Art. 30  São princípios mínimos de atuação das guardas municipais:  
I - proteção dos direitos humanos fundamentais, do exercício da cidadania e das liberdades públicas;  
II - preservação da vida, redução do sofrimento e diminuição das perdas;  

24. A fiscalização na aplicação da lei municipal de Natal 0279/2009 poderia ser feita pela Guarda Municipal do município, ou outro órgão da administração local.

25. Como se vê a lei 0279/2009 inclui-se claramente na competência legislativa municipal, estando intimamente vinculada ao poder de polícia do Município e apoiada pela Constituição e leis suplementar a legislação federal e estadual. 

26. Não há como ser tida, data vênia, como legislação inconstitucional, apenas pelo fato de que as empresas operadoras da segurança de carros fortes entendam que a sua aplicação implicará em aumentos de custos.

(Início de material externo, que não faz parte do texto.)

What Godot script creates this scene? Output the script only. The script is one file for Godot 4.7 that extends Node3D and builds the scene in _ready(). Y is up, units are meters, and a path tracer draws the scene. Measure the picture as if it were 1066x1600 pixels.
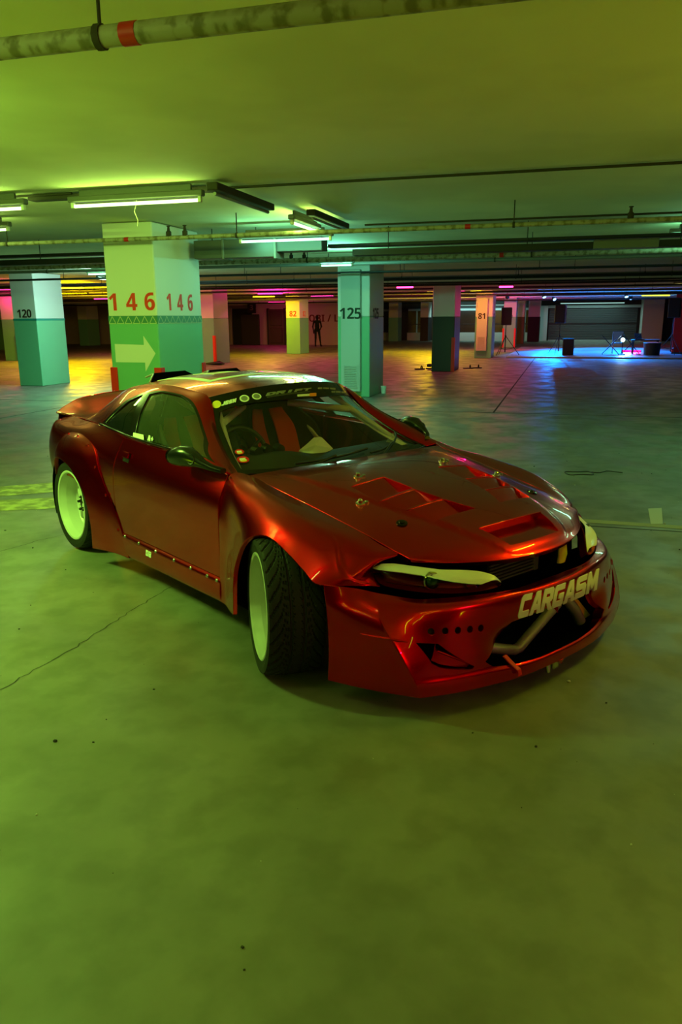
extends Node3D

func _ready() -> void:
	var cam := Camera3D.new()
	cam.name = "camera"
	add_child(cam)
	cam.fov = 67.6
	cam.near = 0.05
	cam.far = 300.0
	cam.position = Vector3(0, 1.566, 0)
	cam.basis = Basis(Vector3.RIGHT, deg_to_rad(-14.2)) * Basis(Vector3(0, 0, 1), deg_to_rad(-0.35))
	var we := WorldEnvironment.new()
	we.name = "world"
	var env := Environment.new()
	env.background_mode = Environment.BG_COLOR
	env.background_color = Color(0.0, 0.0, 0.0)
	env.tonemap_mode = Environment.TONE_MAPPER_LINEAR
	env.tonemap_exposure = 1.0
	env.sdfgi_enabled = true
	env.ssao_enabled = true
	env.ssil_enabled = true
	we.environment = env
	add_child(we)
	build_lights()
	build_setting()
	build_car()
	build_things()
# ---------------------------------------------------------------- helpers
class MB:
	var v := PackedVector3Array()
	var n := PackedVector3Array()
	var t := PackedVector2Array()
	var mir := false
	func tri(a: Vector3, b: Vector3, c: Vector3, na: Vector3, nb: Vector3, nc: Vector3, ua := Vector2.ZERO, ub := Vector2.ZERO, uc := Vector2.ZERO) -> void:
		if mir:
			a.z = -a.z; b.z = -b.z; c.z = -c.z; na.z = -na.z; nb.z = -nb.z; nc.z = -nc.z
		var x := (b - a).cross(c - a)
		if x.length_squared() < 1e-16:
			return
		if x.dot(na + nb + nc) > 0.0:
			v.append_array([a, c, b]); n.append_array([na, nc, nb]); t.append_array([ua, uc, ub])
		else:
			v.append_array([a, b, c]); n.append_array([na, nb, nc]); t.append_array([ua, ub, uc])
	func flat(a: Vector3, b: Vector3, c: Vector3, outward: Vector3) -> void:
		var x := (b - a).cross(c - a).normalized()
		if x.dot(outward) < 0.0:
			x = -x
		tri(a, b, c, x, x, x, Vector2(a.x, a.z), Vector2(b.x, b.z), Vector2(c.x, c.z))
	func quad(a: Vector3, b: Vector3, c: Vector3, d: Vector3, outward: Vector3) -> void:
		flat(a, b, c, outward); flat(a, c, d, outward)
	func mesh(m: Material) -> ArrayMesh:
		var arr := []
		arr.resize(Mesh.ARRAY_MAX)
		arr[Mesh.ARRAY_VERTEX] = v; arr[Mesh.ARRAY_NORMAL] = n; arr[Mesh.ARRAY_TEX_UV] = t
		var r := ArrayMesh.new()
		if v.size():
			r.add_surface_from_arrays(Mesh.PRIMITIVE_TRIANGLES, arr)
			r.surface_set_material(0, m)
		return r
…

Senhor Prefeito Carlos Eduardo,

Estes os esclarecimentos que presto a Vossa Excelência, acerca da lei municipal 0279/2009, de minha autoria.

De antemão coloco-me a disposição para diálogo pessoal, onde reafirmarei os fundamentos acima enunciados, na certeza de que prevalecerá o bom senso, evitando litígio de inconstitucionalidade, acerca de um tema sensível à população que é a segurança pública.